DATASET EXTRACT.
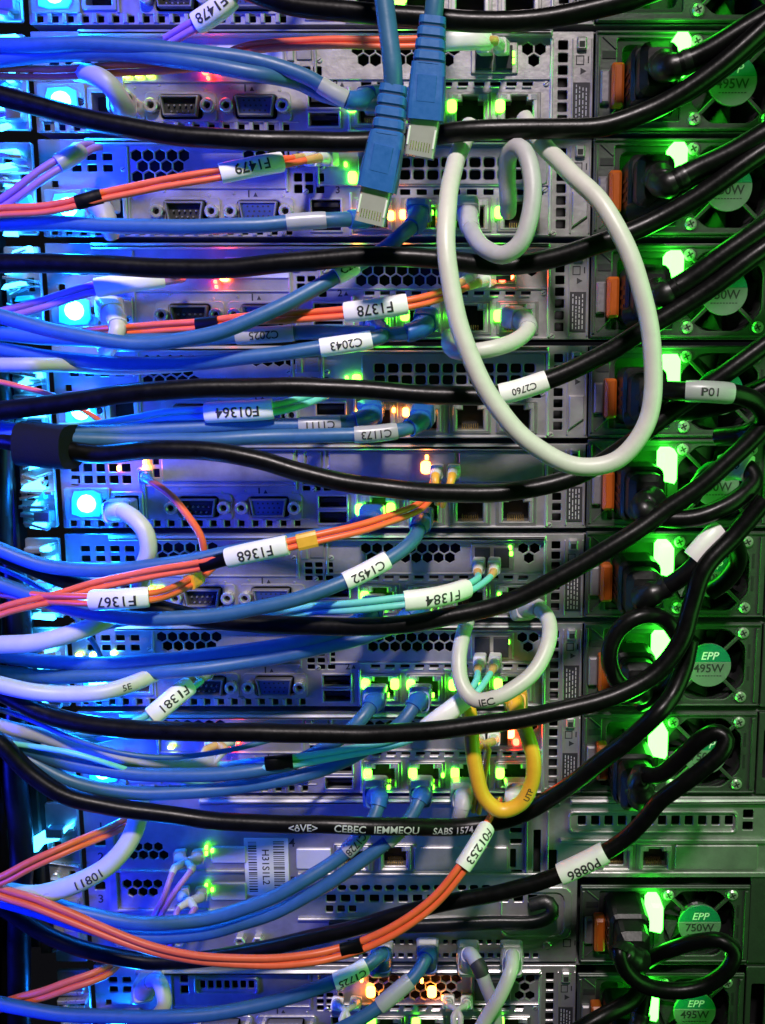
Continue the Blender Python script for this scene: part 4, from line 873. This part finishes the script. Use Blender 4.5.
fibre('red-orange fibre pair labelled F1367 with a yellow clip', [(-30, 590, 50), (0, 592, 52), (39, 597, 58), (66, 599, 66), (90, 600, 70), (149, 598, 70), (170, 592, 58), (193, 580, 38), (206, 570, 26), (216, 562, 14)], labels=[((90, 600), (149, 598), 'F1367', True, 'label_white', 5.2, 4.2, 6.4)], clips=[(193, 580)])
fibre('thin single orange fibre bending down from the amber-lit card', [(150, 480, 26), (170, 494, 30), (190, 518, 32), (201, 536, 32), (204, 552, 30), (203, 575, 22)], strands=1, r=1.7, lc_at=(146, 476), boots=('cord_grey', 'cord_grey'))
fibre('red fibre rising from the left edge to the printed power cord', [(-30, 888, 62), (0, 880, 62), (34, 863, 60), (64, 850, 56), (94, 838, 48), (120, 826, 38), (140, 812, 26)], r=1.5)
fibre('orange fibre pair labelled F01253 in front of the double-height server', [(-30, 876, 60), (0, 892, 60), (39, 905, 62), (105, 931, 64), (157, 950, 66), (200, 959, 68), (260, 962, 68), (318, 957, 68), (342, 951, 66), (364, 944, 66), (400, 927, 66), (440, 896, 64), (462, 868, 62), (473, 850, 58), (484, 832, 50), (492, 815, 36), (496, 800, 18)], r=1.6, labels=[((462, 869), (487, 829), 'F01253', True, 'label_white', 4.7, 4.0, 5.8)], sleeves=[((342, 951), (364, 944))])
fibre('red fibre pair at the bottom left, rising to the bottom server', [(-12, 1010, 46), (17, 1000, 46), (44, 994, 46), (68, 986, 44), (95, 977, 40), (112, 968, 34), (122, 955, 24)], r=1.6)
fibre('violet-lit fibre with a grey sleeve fanning out at the second blue light', [(-20, 214, 40), (0, 204, 40), (20, 190, 40), (45, 172, 38), (70, 157, 34), (85, 148, 26), (96, 146, 14)], m='fibre_violet', r=1.6, labels=[((58, 165), (80, 151), '', False, 'label_grey', 4.0, 3.4)])  # the violet is the fibre's material colour
fibre('violet fibre pair labelled F1478 at the top edge', [(166, 42, 30), (182, 32, 34), (200, 22, 36), (222, 6, 38), (240, -14, 38), (255, -40, 38)], m='fibre_violet', r=1.5, labels=[((198, 23), (232, -6), 'F1478', True, 'label_white', 5.4, 4.2, 6)])
fibre('dark fibre with a lilac sleeve slanting up beside the third blue light', [(-30, 322, 34), (10, 312, 36), (50, 302, 36), (96, 288, 34), (130, 283, 32), (165, 278, 26), (182, 275, 14)], m='fibre_violet', r=1.5, labels=[((98, 287), (164, 278), '', False, 'label_white', 5.0, 4.0)])
fibre('aqua fibre pair labelled F01364', [(60, 430, 34), (95, 428, 36), (136, 421, 38), (170, 415, 40), (207, 412, 42), (270, 409, 42), (295, 404, 38), (318, 396, 26), (335, 388, 14)], m='fibre_aqua', r=1.5, labels=[((207, 412), (272, 409), 'F01364', True, 'label_white', 5.4, 4.2, 6.4)])
fibre('aqua fibre pair labelled F1384', [(482, 580, 36), (470, 588, 44), (440, 596, 56), (400, 601, 60), (345, 607, 56), (310, 610, 44), (285, 614, 34), (255, 618, 24)], m='fibre_aqua', r=1.5, lc_at=(487, 562), labels=[((466, 589), (404, 601), 'F1384', True, 'label_white', 5.3, 4.2, 6.4)])
fibre('aqua fibre pair with a long white sleeve behind the white printed loop', [(483, 676, 34), (477, 688, 40), (462, 702, 44), (440, 718, 48), (420, 733, 46), (390, 744, 44), (350, 751, 44), (318, 757, 46), (291, 761, 48), (267, 764, 50), (240, 767, 42), (224, 768, 30), (205, 764, 16)], m='fibre_aqua', r=1.5, lc_at=(488, 657), labels=[((466, 699), (424, 730), '', False, 'label_white', 5.2, 4.2)], sleeves=[((267, 764), (291, 761))])
fibre('aqua fibre pair labelled F1381', [(192, 682, 28), (182, 690, 36), (160, 710, 44), (145, 722, 46), (120, 731, 44), (90, 738, 40), (60, 740, 34)], m='fibre_aqua', r=1.5, lc_at=(202, 668), boots=('cord_grey', 'boot_amber'), labels=[((189, 685), (154, 716), 'F1381', True, 'label_white', 5.6, 4.2, 6)])
fibre('amber fibre pair with white boots behind the yellow loop', [(484, 748, 30), (483, 765, 34), (480, 790, 30), (476, 812, 22)], m='cord_yellow', r=1.3, lc_at=(487, 735))
fibre('white fibre pair with amber boots left of a small red light', [(217, 747, 22), (205, 764, 30), (194, 778, 28), (184, 792, 18)], m='cord_grey', r=1.4, lc_at=(222, 736), sep=4.6)
fibre('violet fibre pair in the upper hexagonal slot of the double-height server', [(185, 866, 22), (175, 884, 31), (166, 900, 32), (158, 914, 26), (154, 926, 18)], m='fibre_violet', r=1.4, lc_at=(191, 853), boots=('cord_grey', 'cord_white'), sep=4.4)
fibre('violet fibre pair in the lower hexagonal slot of the double-height server', [(189, 903, 22), (182, 918, 30), (174, 934, 28), (166, 948, 18)], m='fibre_violet', r=1.4, lc_at=(194, 890), boots=('cord_grey', 'cord_white'), sep=4.4)
fibre('white fibre pair with plain boots at the bottom, left of the amber cages', [(345, 1012, 34), (345, 1030, 36), (344, 1060, 36)], m='cord_white', r=1.5, lc_at=(347, 1000), boots=('boot_white', 'boot_white'), sep=4.6)
fibre('white fibre pair with plain boots at the bottom, right of the amber cages', [(457, 1012, 34), (457, 1030, 36), (456, 1060, 36)], m='cord_white', r=1.5, lc_at=(458, 998), boots=('boot_white', 'boot_white'), sep=4.6)
fibre('short fibre pair with white and yellow boots by the amber light', [(443, 478, 26), (442, 490, 26), (440, 505, 20)], m='cord_yellow', r=1.3, lc_at=(446, 470), boots=('boot_white', 'clip_yellow'), sep=3.8)

# --- extra cords and strands in the tangles
for lb, pts in (('black power cord squeezed between two others in front of the topmost 495W badge', [(636, 112, 20), (680, 94, 34), (718, 70, 38), (758, 38, 40), (815, -8, 42)]),
                ('black power cord squeezed between two others by the upper of the two 750W badges', [(632, 214, 20), (676, 200, 34), (716, 180, 38), (762, 150, 40), (815, 116, 42)]),
                ('black power cord squeezed between two others inside the right side of the white loop', [(628, 318, 20), (672, 303, 34), (712, 280, 38), (760, 246, 40), (815, 206, 42)]),
                ('short black cord sagging behind the tagged P01 cord', [(630, 420, 20), (664, 412, 32), (700, 408, 34), (745, 396, 34), (790, 376, 34), (815, 366, 34)])):
    cord(lb, pts, r=4.6)
for lb, pts, m in (('thin blue strand rising above the pale cable under the label F1367', [(-30, 662, 30), (20, 656, 32), (60, 642, 32), (100, 628, 30), (145, 620, 22), (170, 616, 12)], 'patch_blue'),
                   ('thin blue strand running over the bundle towards the lowest round blue light', [(-30, 700, 46), (20, 716, 50), (70, 738, 54), (130, 754, 56), (190, 756, 50), (240, 748, 46), (280, 738, 36), (310, 733, 24), (330, 733, 8)], 'patch_blue'),
                   ('thin aqua strand crossing the left bundle below the crossing black cord', [(-30, 736, 52), (20, 744, 54), (70, 752, 56), (120, 768, 52), (170, 779, 40), (215, 785, 34), (250, 786, 30), (300, 777, 26), (330, 768, 10)], 'fibre_aqua'),
                   ('thin blue strand falling across the brackets at middle left', [(-30, 560, 30), (10, 572, 32), (44, 590, 32), (70, 612, 30), (92, 640, 26), (104, 664, 14)], 'patch_blue'),
                   ('thin orange strand curving through the bundle above the black strap', [(-30, 376, 34), (20, 386, 34), (60, 398, 34), (96, 418, 30), (118, 436, 20)], 'fibre_orange')):
    fibre(lb, pts, m=m, r=1.2, strands=1, group='thin strands in the left bundle')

WHAT IS NEEDED. Return every line above in which the string "from" occurs.

ANSWER.
Continue the Blender Python script for this scene: part 4, from line 873. This part finishes the script. Use Blender 4.5.
fibre('thin single orange fibre bending down from the amber-lit card', [(150, 480, 26), (170, 494, 30), (190, 518, 32), (201, 536, 32), (204, 552, 30), (203, 575, 22)], strands=1, r=1.7, lc_at=(146, 476), boots=('cord_grey', 'cord_grey'))
fibre('red fibre rising from the left edge to the printed power cord', [(-30, 888, 62), (0, 880, 62), (34, 863, 60), (64, 850, 56), (94, 838, 48), (120, 826, 38), (140, 812, 26)], r=1.5)